Jones Studio Alumni

Fall 2025
The Jones Studio is proud to present the current work of Alumni Ms. Gema Valencia-Turco,
who graduated from UTEP with a major degree in Piano Performance and minor degree in Dance Performance.
We asked her, "What is your research?"
(pages from the Cantares Mexicanos)
Words as Sound and Movement Containers: The Case of Cantares Mexicanos
My main object of study is a 16th century Mexican manuscript called Cantares mexicanos (Mexican Songs) containing 91 song-poems in the Native Mexican language of Nahuatl. Throughout the 20th century, scholars have described such content as poetry and Pre-Hispanic “literature.” The problem with such interpretations is that they reduce a multidimensional cultural expression to a literary text. Just because the language is a written version of Nahuatl, that doesn't make it pre-Hispanic, and just because song-poems are preserved in book form, that doesn't make them European. In recent decades, historians and linguists have recognized that the alphabetical content reflects the lyrics of performative chants that included dance, music, costumes, and community participation. If Cantares mexicanos consisted of dramatic-ritual-musical performances, a textual lens relegates its performative and sonorous aspects as secondary or lost. Hence, the uniqueness of this early-colonial artifact requires a multidisciplinary methodology to broaden the lens of analysis.
Additionally, the format of an alphabetical container may seem to limit the acoustics and the movement within the words; but this is a matter of an untrained ear and eye rather than the absence of sound and movement. Therefore, I ask, what would we be able to perceive and appreciate when we read through our ears and bodies?
I am choosing Literary Sound Studies and Historically Informed Performance Practices (HIPP): interdisciplinary approaches that will offer a multi-sensorial turn as well as providing the tools to develop a more encompassing act of reading. My final goal of a performative and sonorous interpretation of a collection like Cantares is not to reproduce the voices or performances of a distant past, but to gain a broader understanding of the written “song-poems” by expanding research methodologies and frameworks.
To be continued…
Gema Valencia-Turco
University of Pennsylvania
March, 2025
Mi futura tesis doctoral, "Words as Sound and Movement Containers: The Case of Cantares Mexicanos," propone una nueva manera de interpretar el manuscrito del siglo XVI titulado: Cantares Mexicanos. Su contenido consiste en 91 “canciones-poemas”, los cuáles han sido reducidos a proyectos literarios, etnolingüísticos e históricos. Sin embargo, este manuscrito es el testimonio de un ''cantar'' Nahua (o cultura de habla Náhuatl, el idioma de los pueblos originarios en el centro de México). Dicho “cantar” (cuicatl) se refiere a una experiencia cultural completa, que no separa la música, la voz y la letra de la danza, los sonidos, la procesión, la respuesta y la participación comunal. “Cantar” es una demostración cultural tridimensional. El manuscrito, no es sólo un texto, sino la huella de una experiencia complejamente tridimensional. La problemática que presento es que la lógica académica o el raciocinio occidental-europeo divide las artes y la noción de experiencia tanto en una realidad material vs lo inmaterial, así como la separación del intelecto vs cuerpo. Estos elementos no se fragmentan en la cosmovisión indígena, por tanto, al leer los "Cantares" es necesario contar con una visión completa, no fragmentada. Para ello, me enfocaré en estudios de sonido literarios ("literary sound studies"), musicología y "historically informed performance practices."

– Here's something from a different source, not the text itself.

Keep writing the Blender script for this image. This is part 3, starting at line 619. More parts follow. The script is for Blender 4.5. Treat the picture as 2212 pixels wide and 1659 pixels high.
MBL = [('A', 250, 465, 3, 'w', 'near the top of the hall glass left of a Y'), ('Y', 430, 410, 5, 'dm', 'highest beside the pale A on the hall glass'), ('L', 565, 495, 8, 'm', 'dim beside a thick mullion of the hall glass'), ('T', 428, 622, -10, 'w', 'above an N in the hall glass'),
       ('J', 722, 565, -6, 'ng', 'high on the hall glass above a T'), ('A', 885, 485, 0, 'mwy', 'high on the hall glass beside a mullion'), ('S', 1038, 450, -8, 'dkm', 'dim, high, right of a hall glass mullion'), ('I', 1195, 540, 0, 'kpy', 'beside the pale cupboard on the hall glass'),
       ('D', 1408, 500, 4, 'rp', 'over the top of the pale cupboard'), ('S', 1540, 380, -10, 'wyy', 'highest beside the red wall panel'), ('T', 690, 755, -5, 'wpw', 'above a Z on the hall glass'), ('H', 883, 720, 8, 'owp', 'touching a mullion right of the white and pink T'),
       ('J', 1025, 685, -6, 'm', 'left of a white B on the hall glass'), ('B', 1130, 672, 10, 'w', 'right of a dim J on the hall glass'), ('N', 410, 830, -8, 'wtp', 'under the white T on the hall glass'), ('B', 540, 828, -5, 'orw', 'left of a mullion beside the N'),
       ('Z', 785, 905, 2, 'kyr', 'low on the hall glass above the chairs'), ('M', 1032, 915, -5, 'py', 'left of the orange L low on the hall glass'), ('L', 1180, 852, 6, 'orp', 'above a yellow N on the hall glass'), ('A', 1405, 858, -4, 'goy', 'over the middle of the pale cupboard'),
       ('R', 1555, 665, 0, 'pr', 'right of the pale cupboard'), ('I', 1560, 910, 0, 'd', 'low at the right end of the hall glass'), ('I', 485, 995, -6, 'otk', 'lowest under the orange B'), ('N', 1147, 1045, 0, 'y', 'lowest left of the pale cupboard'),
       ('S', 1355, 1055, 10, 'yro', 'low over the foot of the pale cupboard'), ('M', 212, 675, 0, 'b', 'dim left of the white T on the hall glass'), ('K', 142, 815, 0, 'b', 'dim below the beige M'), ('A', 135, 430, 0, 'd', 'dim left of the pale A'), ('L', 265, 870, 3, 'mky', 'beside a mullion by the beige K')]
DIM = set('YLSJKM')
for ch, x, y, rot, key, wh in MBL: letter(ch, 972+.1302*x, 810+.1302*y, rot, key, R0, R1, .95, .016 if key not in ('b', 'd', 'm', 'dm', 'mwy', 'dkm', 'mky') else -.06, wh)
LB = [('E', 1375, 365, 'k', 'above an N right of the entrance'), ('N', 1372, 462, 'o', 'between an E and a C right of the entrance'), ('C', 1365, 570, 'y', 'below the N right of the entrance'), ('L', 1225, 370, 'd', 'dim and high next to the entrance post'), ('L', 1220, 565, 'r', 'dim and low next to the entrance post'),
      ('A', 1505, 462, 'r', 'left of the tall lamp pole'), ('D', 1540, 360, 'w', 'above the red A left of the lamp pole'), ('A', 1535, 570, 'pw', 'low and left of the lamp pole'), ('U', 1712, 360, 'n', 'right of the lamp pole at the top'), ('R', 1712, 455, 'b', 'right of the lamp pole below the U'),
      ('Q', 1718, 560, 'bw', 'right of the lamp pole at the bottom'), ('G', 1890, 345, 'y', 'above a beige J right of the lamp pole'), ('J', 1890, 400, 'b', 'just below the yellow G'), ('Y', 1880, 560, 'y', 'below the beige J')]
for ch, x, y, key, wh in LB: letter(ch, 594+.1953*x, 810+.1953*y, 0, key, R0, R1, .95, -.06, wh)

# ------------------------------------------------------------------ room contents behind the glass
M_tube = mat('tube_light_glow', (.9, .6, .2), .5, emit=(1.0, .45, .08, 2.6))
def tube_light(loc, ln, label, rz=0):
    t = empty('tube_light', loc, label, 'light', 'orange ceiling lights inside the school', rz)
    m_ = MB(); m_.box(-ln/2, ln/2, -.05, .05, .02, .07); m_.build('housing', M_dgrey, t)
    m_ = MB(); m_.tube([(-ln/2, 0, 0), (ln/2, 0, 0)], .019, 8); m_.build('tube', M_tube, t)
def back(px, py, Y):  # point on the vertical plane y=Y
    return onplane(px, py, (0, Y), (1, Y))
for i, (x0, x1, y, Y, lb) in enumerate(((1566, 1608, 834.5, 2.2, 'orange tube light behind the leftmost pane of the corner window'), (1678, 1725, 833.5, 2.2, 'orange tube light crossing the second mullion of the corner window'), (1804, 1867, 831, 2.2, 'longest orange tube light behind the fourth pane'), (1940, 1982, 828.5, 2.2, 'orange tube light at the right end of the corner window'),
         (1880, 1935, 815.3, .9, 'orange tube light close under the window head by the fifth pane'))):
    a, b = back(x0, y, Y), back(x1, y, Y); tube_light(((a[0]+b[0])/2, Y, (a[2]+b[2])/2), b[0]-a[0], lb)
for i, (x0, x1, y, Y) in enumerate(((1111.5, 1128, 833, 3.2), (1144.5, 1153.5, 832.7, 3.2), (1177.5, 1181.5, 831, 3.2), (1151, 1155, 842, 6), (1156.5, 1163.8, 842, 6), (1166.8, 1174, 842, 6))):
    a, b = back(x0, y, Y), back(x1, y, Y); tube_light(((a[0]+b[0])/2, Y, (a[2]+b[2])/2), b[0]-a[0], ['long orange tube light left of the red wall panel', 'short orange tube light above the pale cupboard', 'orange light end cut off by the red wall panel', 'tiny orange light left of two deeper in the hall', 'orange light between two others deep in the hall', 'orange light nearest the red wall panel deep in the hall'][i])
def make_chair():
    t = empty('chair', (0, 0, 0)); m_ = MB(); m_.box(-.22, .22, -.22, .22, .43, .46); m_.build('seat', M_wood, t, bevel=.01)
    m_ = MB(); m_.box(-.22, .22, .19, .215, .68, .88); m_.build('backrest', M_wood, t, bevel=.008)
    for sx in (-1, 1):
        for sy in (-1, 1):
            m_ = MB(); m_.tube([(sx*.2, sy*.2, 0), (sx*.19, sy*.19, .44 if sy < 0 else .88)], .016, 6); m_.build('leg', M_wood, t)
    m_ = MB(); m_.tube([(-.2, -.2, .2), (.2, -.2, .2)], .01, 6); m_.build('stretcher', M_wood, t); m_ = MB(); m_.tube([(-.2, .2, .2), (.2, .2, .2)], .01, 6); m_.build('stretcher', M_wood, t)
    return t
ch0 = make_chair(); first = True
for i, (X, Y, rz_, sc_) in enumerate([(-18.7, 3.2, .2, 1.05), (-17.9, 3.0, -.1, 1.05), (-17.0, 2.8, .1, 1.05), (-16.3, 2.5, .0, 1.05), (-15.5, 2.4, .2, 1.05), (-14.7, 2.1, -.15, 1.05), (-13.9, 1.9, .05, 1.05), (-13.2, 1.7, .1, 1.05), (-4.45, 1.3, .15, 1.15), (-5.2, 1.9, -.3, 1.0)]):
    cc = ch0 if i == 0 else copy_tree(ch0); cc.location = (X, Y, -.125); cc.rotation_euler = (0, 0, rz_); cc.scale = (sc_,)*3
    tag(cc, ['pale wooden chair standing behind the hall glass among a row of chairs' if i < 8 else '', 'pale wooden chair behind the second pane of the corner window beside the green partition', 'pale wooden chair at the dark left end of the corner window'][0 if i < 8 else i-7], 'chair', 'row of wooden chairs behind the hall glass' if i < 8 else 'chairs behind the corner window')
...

Gema Valencia-Turco was born in Guadalajara, Jalisco, México. With her husband Francis, the Philadelphia area is currently "home." Gema is completing her PhD in Hispanic Studies at the University of Pennsylvania, where she is also a Global Medieval and Renaissance Studies Graduate Fellow and collaborates with the Penn Museum’s Academic Engagement Department. Gema has a background in the performing and visual arts, graduating cum laude in Piano Performance and a minor in Dance from the University of Texas at El Paso, as well as completing her MA in Movement Studies at Royal Central School of Speech and Drama in London, UK. Her academic journey has informed her interest in the blurring of boundaries between different forms of artistic manifestations. Consequently, she has come to see Hispanic literature studies as the common structure that encompasses areas such as language, art, music, religion, history, and anthropology as integrated within literary texts. She is focusing her research on early colonial Mexican manuscripts through the lens of performance and literary sound studies.
We'll keep you posted on the "to be continued....." All our best for your project, Gema!!!